TRENTON – State Sen. John Girgenti, (D-35), of Hawthorne, said the state can’t afford another Pamela Schmidt. So today, the Senate Law and Public Safety Committee passed his bill, S2829, unanimously out of committee that would criminalize the possession and sale of products containing bath salts.

The chairman said the body of Schmidt, a Rutgers University student and resident of Warren Township, was discovered on March 13 in the basement of her boyfriend’s parent’s home in Cranford. She allegedly was killed by her boyfriend, who was reportedly under the influence of the bath salts, a “powdered drug,” with methamphetamine-similar effects, “masquerading” as a shelf-ready home product.

Girgenti’s bill, “Pamela’s Law,” will now go before the full Senate for a vote.

“There’s only one reason people purchase these products, and that is to get high,” Girgenti said.

Last month, the Attorney General banned the manufacturing, distribution, and possession of six chemicals that are typically used to make the product, which is readily available online in some retail settings. The order, however, is only in effect for 270 days or until an administrative regulation is enacted, whichever occurs first.

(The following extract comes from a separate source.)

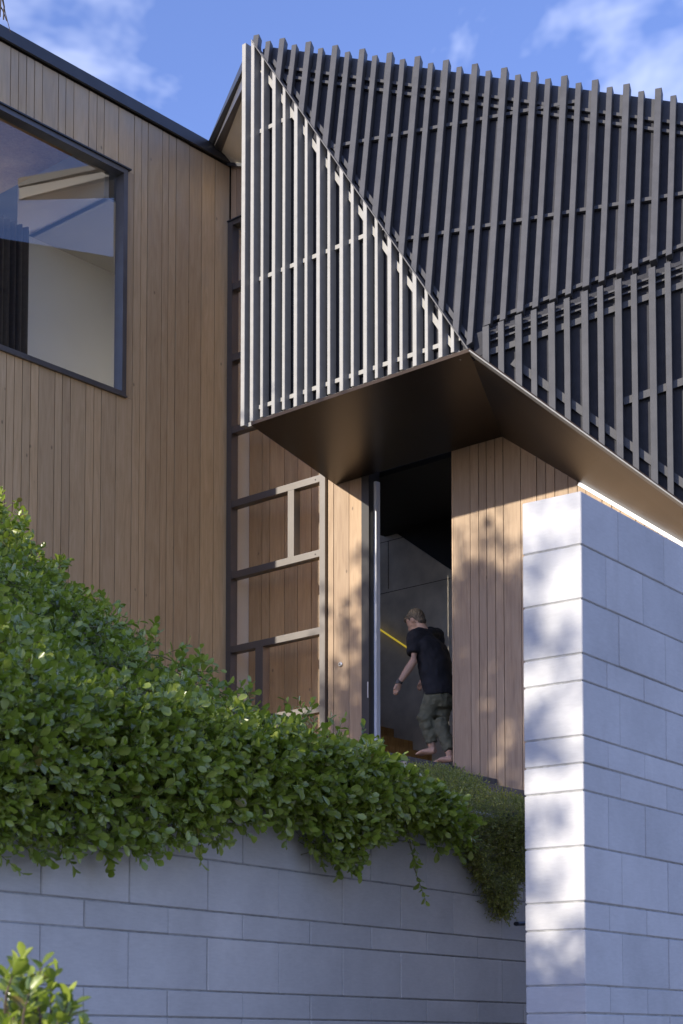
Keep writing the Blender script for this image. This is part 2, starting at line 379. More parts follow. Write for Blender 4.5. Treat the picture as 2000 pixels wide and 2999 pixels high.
# retaining wall under the hedge
rt = thing('retaining_wall', 'long grey block retaining wall beneath the hedge', 'wall', rw(0, 0.1, GZ))
zl = [1.11, 0.905, 0.705, 0.508, 0.408, 0.203, 0.102, -0.1, -0.3, -0.4, -0.6, -0.8, -0.9, -1.1, -1.3, -1.4, -1.6]
for ci in range(len(zl)-1):
    zt, zb = zl[ci], zl[ci+1]; h = zt-zb
    big = h > 0.15
    off = 0.0 if ci in (0, 2, 4) else 0.208
    if ci > 6: off = 0.208*(ci % 2)
    u = off-0.43*16
    while u < 4.4:
        a, b = u, u+0.43
        u += 0.43
        if zt < -0.45 and (a < -1.2): continue
        put_block(rt, block_mesh(0.43-J*0.7, 0.2, h-J, M['block_ret']), rw((a+b)/2, 0.1+random.gauss(0, 0.0012), (zt+zb)/2), 36.6)
prism('mortar', [rw(-6.8, 0.007, GZ), rw(4.6, 0.007, GZ), rw(4.6, 0.19, GZ), rw(-6.8, 0.19, GZ)], UP*(1.11-GZ-0.01), M['mortar'], rt)

# ------------------------------------------------------------------ house
house = thing('house', 'timber clad house with slatted dark canopy over its entry', 'house', Vector((P0.x, P0.y, FLOOR-0.3)))
# left wing ------------------------------------------------------
ROOFZ = 9.71; LEND = -3.3
win_r = lu(368, 830); win_t = hit(377, 504, LW).z; win_b = hit(360, 1159, LW).z; win_l = -3.22
LB = 2.1
lw_back = mesh_obj('wall', *prism_data([lp(LEND, LB, -0.03), lp(0, LB, -0.03), lp(0, win_b, -0.03), lp(LEND, win_b, -0.03)], -nLW*0.14), M['groove'], house)
def wall_piece(u0, u1, z0, z1): prism('wall_backing', [lp(u0, z0, -0.03), lp(u1, z0, -0.03), lp(u1, z1, -0.03), lp(u0, z1, -0.03)], -nLW*0.14, M['groove'], lw_back)
wall_piece(LEND, 0.1, win_t+0.002, ROOFZ); wall_piece(win_r+0.002, 0.1, win_b+0.002, win_t); wall_piece(LEND, win_l, win_b+0.002, win_t)
jx = [14, 38, 62, 86, 110, 158, 180, 204, 249, 273, 295, 338, 385, 407, 426, 469, 488, 510, 549, 586, 625, 671]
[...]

Girgenti’s legislation would permanently make it a crime to manufacture, distribute or dispense, or possess or have under one’s control with intent to manufacture, distribute, or dispense products containing those chemicals. In cases where the amount involved is one ounce or more, it would be treated as a second-degree crime, with possible penalties of five to ten years in jail, a $150,000 fine, or both.

In cases where the amount is less than one ounce, it would be treated as a third-degree crime, with possible penalties of three to five years imprisonment, a $15,000 fine, or both.

The unauthorized possession of products containing those chemicals without the intent to manufacture, distribute, or dispense the products would be a third-degree crime if one ounce or more is involved. If less than one ounce is involved, it would be a fourth-degree crime, with possible penalties of up to 18 months imprisonment, a $10,000 fine, or both.